The underlying presumption of censorship is that members of a society will be harmed if they are allowed to make informed choices for themselves about what they read or see. In essence, it is based on the very elitist premise that the uneducated masses need protection from ideas....If this paternalistic theory was ever valid, it is much more difficult to support in an era when the vast majority of the population in the West holds at least a high school diploma and is more technologically competent than any other generation in history. While weak, powerless, and voiceless populations -- children, for example -- will always need society's special protection to prevent their harm or exploitation, argumentation is always preferable to outright censorship; rather than advancing society, such censorship runs the risk of making it retrograde.

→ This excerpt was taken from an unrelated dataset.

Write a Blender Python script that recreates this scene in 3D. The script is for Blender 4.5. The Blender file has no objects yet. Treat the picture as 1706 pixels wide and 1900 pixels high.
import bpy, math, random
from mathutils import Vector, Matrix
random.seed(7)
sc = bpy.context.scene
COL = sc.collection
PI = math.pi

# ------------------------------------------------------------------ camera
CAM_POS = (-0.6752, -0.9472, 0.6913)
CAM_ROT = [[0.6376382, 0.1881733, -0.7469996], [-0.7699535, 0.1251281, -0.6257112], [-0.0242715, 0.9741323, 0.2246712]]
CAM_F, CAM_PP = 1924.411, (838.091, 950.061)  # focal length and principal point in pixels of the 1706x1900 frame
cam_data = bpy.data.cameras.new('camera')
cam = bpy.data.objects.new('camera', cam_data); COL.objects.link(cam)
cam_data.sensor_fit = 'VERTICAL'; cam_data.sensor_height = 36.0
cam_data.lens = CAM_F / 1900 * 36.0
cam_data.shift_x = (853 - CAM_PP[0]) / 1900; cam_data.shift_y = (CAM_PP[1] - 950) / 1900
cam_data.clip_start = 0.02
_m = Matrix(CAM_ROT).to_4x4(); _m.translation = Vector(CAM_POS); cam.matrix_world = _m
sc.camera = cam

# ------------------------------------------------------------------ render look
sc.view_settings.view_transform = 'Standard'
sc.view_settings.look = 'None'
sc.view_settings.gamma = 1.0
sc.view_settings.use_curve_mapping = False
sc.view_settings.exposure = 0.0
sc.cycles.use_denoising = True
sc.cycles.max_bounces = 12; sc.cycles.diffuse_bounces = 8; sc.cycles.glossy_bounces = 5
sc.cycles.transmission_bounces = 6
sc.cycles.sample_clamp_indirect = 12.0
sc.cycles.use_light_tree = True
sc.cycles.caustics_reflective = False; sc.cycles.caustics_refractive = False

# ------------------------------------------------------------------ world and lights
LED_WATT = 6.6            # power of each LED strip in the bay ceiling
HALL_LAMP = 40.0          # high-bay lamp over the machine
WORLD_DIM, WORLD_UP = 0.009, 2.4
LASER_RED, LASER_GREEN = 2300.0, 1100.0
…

--Pearce J. Carefoote. Forbidden Fruit p. 20-21.
1 comment:
I think it goes deeper than that: if you read something that someone in a percieved position of authority wants censored, they are afraid that you will get ideas, or realize that there are other options besides those that the authority figure offers you.
Those limited choices are designed to keep you complacent and under control because the authority figure really doesn't have many tools in their leadership bag, other than fear and strict control (can you say "insecure"? I knew you could!)
If you realize that there are other ways of thinking about an issue, then you begin to question the authority figure, or even act contrary to the rules they impose. The only way the authority figure can prevent this from happening is by banning or censoring any materials that would put ideas into the heads of their audience.